Comparing the escape dynamics in tidally limited star cluster models

TL;DR

This study compares the orbital dynamics and escape processes in different star cluster models using numerical analysis, focusing on how various potentials influence escape basins and times in tidally limited clusters.

Contribution

It introduces a comparative analysis of isochrone and Hernquist models against the Plummer model for star clusters, highlighting differences in escape dynamics and orbital properties.

Findings

Different potentials produce distinct escape basin structures.

Escape times vary significantly with the model used.
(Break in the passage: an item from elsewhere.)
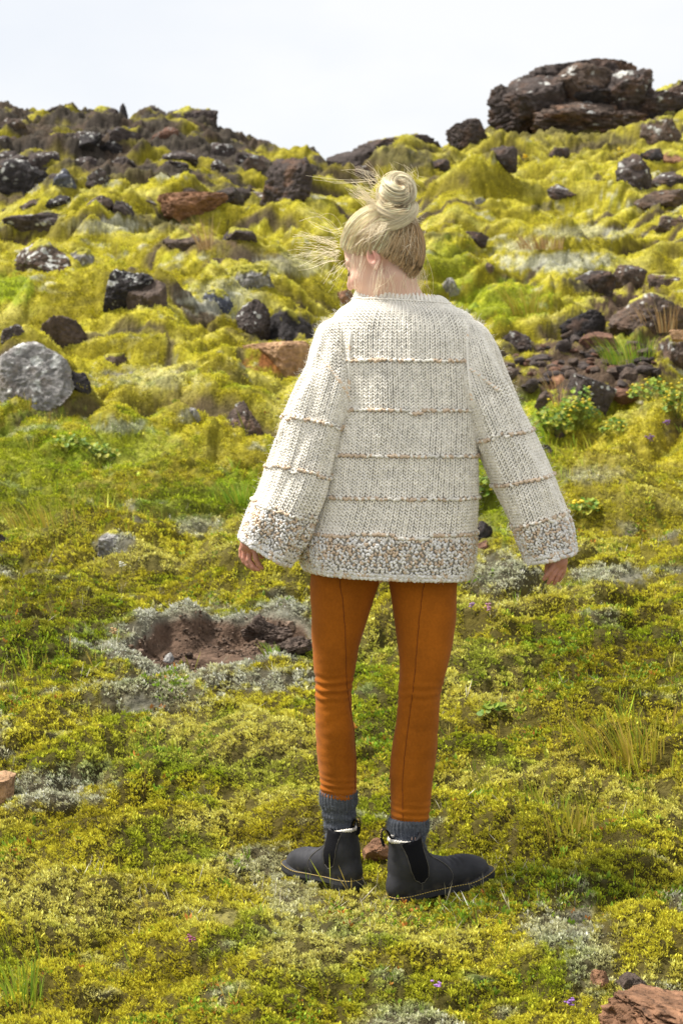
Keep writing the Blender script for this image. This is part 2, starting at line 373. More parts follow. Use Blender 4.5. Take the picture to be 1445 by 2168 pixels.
# ------------------------------------------------------------------ ground mesh
s_in = np.linspace(-.205, .205, 860)
s_out = .205 + np.cumsum(np.geomspace(.0006, .25, 130)); s_all = np.concatenate([-s_out[::-1], s_in, s_out])
ly = np.concatenate([np.linspace(math.log(.5), math.log(3.3), 60)[:-1], np.linspace(math.log(3.3), math.log(52), 1750), np.linspace(math.log(52), math.log(135), 50)[1:]])
YY = np.exp(ly)[:, None] * np.ones(len(s_all))[None]; XX = s_all[None] * YY
X_, Y_ = XX.ravel(), YY.ravel()
Z_ = ground_z(X_, Y_)
colr, bare = cover(X_, Y_, Z_)
fn = fbm2(X_ * 40, (Y_ + 2.4 * Z_) * 40, 401, 2); fn2 = fbm2(X_ * 6, (Y_ + 2.4 * Z_) * 6, 403, 3, .7)
jag = bare * (Y_ > 9)
Z_ = Z_ + jag * (np.abs(fbm2(X_ * 2.2, Y_ * 2.2, 404, 4, .6)) - .1) * .25 * sstep(9, 30, Y_)
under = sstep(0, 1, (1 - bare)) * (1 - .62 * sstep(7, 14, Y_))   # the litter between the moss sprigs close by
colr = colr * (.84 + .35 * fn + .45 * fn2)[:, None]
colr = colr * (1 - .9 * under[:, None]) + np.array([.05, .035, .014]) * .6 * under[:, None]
M_ground = material('moss_ground', .95, .1, var=[(9, .72, 1.25), (45, .75, 1.22)], bumps=[(14, .6, .05), (60, .7, .02)])
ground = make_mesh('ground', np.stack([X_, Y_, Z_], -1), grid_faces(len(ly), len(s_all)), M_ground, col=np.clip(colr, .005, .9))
tag(ground, kind='structure')

# ------------------------------------------------------------------ moss sprigs, leaf sprigs, grass: uncountable cover
def sprigs(name, n, y0, y1, mat, height, width, blades, size_pow, mask=None, colf=None, lean=.6, srange=.212, label=None, cat=None, seed=1, wind=(0, 0), clump=0):
    r = np.random.default_rng(seed)
    s = r.uniform(-srange, srange, n); s = np.where(r.random(n) < .17, np.sign(s) * (srange + np.abs(s) * .65), s); l = r.uniform(math.log(y0), math.log(y1), n)
    if clump:
        cn = noise2(s * 150, l * 60, 611) + .7 * noise2(s * 330, l * 130, 612)
        k_ = r.random(n) < sstep(-.65, .25, cn); s, l, cn = s[k_], l[k_], cn[k_]
    Y = np.exp(l); X = s * Y
    Z = ground_z(X, Y); c, b = cover(X, Y, Z)
    if clump: Z = Z + np.clip(cn, -.3, .8) * clump * (Y / 4.2) ** .6 * (1 - .6 * sstep(7, 12, Y)); c = c * (1 + .22 * np.clip(cn, -.8, .8))[:, None]
    keep = r.random(len(X)) > b * 1.5
    if mask is not None: keep &= mask(X, Y, Z, r)
    X, Y, Z, c = X[keep], Y[keep], Z[keep], c[keep]; n = len(X)
    if colf is not None: c = colf(c, X, Y, Z, r)
    k = np.minimum((Y / 4.2) ** size_pow, (8 / 4.2) ** size_pow * (np.maximum(Y, 8) / 8) ** .4) * r.lognormal(0, .25, n)
    B = blades; m = n * B
    base = np.repeat(np.stack([X, Y, Z - .002], -1), B, 0); kk = np.repeat(k, B)
    a = r.uniform(0, 2 * math.pi, m); ln = r.uniform(.1, 1, m) * lean
    h = height * kk * r.uniform(.6, 1.25, m)
    d = np.stack([np.cos(a) * ln + wind[0], np.sin(a) * ln + wind[1], np.ones(m)], -1); d /= np.linalg.norm(d, axis=1)[:, None]
    a2 = r.uniform(0, 2 * math.pi, m); side = np.stack([np.cos(a2), np.sin(a2), 0 * a2], -1) * (width * kk)[:, None]
    base = base + np.stack([np.cos(a), np.sin(a), 0 * a], -1) * (width * .6 * kk)[:, None]
    tip = base + d * h[:, None]; mid = base + d * h[:, None] * .6
    V = np.stack([base, mid + side * .5, tip, mid - side * .5], 1).reshape(-1, 3)
    i = np.arange(m)[:, None] * 4
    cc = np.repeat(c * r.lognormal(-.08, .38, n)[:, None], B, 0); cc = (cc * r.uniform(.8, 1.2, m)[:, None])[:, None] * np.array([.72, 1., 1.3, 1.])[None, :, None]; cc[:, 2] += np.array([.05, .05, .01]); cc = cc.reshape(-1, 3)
    o = make_mesh(name, V, np.concatenate([i, i + 1, i + 2, i + 3], 1), mat, col=np.clip(cc, .004, .85), smooth=False)
    return tag(o, label, cat, kind='stuff')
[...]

Chaotic and ordered orbit distributions depend on the potential.

Abstract

The aim of this work is to compare the orbital dynamics in three different models describing the properties of a star cluster rotating around its parent galaxy in a circular orbit. In particular, we use the isochrone and the Hernquist potentials to model the spherically symmetric star cluster and we compare our results with the corresponding ones of a previous work in which the Plummer model was applied for the same purpose. Our analysis takes place both in the configuration $(x,y)$ and in the phase $(x,\dot{x})$ space in order to elucidate the escape process as well as the overall orbital properties of the tidally limited star cluster. We restrict our investigation into two dimensions and we conduct a thorough numerical analysis distinguishing between ordered and chaotic orbits as well as between trapped and escaping orbits, considering only unbounded motion for several energy levels above the critical escape energy. It is of particular interest to determine the escape basins towards the two exit channels (near the Lagrangian points $L_1$ and $L_2$) and relate them with the corresponding escape times of the orbits.